◆ **Supplied information**
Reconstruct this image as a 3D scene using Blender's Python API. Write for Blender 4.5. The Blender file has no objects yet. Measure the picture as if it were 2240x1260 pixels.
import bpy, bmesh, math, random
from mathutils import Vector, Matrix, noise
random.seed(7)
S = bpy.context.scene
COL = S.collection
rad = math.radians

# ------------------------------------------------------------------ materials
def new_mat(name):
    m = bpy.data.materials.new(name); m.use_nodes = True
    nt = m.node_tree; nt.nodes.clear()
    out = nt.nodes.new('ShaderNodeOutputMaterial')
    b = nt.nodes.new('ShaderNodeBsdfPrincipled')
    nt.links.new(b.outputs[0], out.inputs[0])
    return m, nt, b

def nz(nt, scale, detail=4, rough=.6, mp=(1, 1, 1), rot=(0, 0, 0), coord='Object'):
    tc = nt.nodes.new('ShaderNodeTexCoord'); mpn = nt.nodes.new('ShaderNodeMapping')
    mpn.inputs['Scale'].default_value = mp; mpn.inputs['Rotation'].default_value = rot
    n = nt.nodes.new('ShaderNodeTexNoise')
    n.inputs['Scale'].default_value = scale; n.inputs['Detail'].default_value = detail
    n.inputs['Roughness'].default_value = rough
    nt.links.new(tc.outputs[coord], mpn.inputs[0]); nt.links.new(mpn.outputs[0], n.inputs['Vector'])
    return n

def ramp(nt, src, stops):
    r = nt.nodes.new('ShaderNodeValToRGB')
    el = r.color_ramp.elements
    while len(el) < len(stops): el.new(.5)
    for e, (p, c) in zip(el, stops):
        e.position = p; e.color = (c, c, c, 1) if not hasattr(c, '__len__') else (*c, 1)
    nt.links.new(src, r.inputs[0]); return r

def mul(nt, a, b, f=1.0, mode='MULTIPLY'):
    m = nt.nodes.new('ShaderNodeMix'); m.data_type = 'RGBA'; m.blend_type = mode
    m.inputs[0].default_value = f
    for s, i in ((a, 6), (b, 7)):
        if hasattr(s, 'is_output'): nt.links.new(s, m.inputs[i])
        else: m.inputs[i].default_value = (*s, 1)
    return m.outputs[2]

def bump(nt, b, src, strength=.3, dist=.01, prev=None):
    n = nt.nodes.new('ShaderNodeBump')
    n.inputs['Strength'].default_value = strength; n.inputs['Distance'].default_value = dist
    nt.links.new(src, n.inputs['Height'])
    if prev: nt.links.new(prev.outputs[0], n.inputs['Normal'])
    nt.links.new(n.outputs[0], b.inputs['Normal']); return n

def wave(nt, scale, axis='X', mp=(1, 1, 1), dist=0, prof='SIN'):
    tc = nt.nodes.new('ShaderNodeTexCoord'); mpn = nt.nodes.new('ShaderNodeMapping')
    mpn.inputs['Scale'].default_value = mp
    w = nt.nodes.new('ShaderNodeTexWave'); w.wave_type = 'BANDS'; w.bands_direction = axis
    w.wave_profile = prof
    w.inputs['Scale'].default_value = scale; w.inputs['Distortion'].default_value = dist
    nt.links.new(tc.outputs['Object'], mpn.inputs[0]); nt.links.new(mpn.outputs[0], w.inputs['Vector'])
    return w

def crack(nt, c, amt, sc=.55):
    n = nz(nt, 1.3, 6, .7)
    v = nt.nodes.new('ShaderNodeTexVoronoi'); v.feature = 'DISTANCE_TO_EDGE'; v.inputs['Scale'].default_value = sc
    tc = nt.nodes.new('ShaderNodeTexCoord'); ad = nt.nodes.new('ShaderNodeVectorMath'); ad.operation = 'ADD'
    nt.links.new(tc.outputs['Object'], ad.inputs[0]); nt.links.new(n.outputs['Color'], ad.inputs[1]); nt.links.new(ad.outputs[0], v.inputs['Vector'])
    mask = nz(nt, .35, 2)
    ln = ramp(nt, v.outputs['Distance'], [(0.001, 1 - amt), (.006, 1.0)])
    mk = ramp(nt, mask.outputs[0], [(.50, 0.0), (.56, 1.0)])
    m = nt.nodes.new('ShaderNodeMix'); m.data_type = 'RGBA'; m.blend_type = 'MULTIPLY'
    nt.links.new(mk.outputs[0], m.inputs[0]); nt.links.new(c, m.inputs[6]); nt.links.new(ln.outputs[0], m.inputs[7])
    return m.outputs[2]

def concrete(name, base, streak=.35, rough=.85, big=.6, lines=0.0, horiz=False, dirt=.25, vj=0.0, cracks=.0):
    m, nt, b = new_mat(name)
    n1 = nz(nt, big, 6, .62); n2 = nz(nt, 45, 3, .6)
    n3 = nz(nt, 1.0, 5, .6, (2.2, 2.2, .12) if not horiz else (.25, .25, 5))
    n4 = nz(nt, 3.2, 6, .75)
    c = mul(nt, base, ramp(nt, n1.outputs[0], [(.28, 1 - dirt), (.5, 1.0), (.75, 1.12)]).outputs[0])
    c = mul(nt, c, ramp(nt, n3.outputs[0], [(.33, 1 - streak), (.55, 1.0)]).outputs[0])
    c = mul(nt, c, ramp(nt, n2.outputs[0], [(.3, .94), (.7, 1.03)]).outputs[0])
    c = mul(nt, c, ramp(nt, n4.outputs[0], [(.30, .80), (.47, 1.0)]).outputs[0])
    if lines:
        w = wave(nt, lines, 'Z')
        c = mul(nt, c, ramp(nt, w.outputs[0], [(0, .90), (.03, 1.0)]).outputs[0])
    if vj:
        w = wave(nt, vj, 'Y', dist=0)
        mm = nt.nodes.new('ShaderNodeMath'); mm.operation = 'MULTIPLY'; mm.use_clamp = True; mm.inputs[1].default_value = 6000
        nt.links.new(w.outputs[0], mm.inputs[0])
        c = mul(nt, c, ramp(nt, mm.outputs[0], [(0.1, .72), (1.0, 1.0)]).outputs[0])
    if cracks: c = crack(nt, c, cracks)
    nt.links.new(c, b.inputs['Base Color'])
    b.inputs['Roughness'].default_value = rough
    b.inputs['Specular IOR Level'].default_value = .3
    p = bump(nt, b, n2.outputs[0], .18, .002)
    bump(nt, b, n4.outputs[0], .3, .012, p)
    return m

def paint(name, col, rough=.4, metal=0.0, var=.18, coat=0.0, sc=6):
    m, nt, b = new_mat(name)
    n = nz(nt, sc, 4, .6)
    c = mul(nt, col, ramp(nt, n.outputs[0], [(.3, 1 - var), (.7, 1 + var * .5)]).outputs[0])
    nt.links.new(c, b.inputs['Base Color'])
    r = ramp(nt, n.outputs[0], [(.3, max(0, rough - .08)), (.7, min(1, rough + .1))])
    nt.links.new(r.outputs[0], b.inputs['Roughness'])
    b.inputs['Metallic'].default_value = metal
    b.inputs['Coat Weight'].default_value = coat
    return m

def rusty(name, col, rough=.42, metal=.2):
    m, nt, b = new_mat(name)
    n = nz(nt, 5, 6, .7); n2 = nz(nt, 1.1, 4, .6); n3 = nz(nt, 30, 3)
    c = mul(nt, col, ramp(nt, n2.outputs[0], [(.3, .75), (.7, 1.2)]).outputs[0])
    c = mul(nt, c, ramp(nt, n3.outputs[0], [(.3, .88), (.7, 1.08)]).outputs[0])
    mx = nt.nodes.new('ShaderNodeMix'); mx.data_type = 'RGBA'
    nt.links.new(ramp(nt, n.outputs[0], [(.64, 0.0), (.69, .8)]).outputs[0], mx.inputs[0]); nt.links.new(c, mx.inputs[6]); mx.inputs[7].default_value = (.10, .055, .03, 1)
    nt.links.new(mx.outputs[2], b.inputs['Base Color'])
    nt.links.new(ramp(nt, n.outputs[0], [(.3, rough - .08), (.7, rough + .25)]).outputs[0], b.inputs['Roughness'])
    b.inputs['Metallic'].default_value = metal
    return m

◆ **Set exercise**
Lines from the start of the material above through the line containing "rad = math.radians" are to be duplicated exactly, and only those.

◆ **Problem solution**
Reconstruct this image as a 3D scene using Blender's Python API. Write for Blender 4.5. The Blender file has no objects yet. Measure the picture as if it were 2240x1260 pixels.
import bpy, bmesh, math, random
from mathutils import Vector, Matrix, noise
random.seed(7)
S = bpy.context.scene
COL = S.collection
rad = math.radians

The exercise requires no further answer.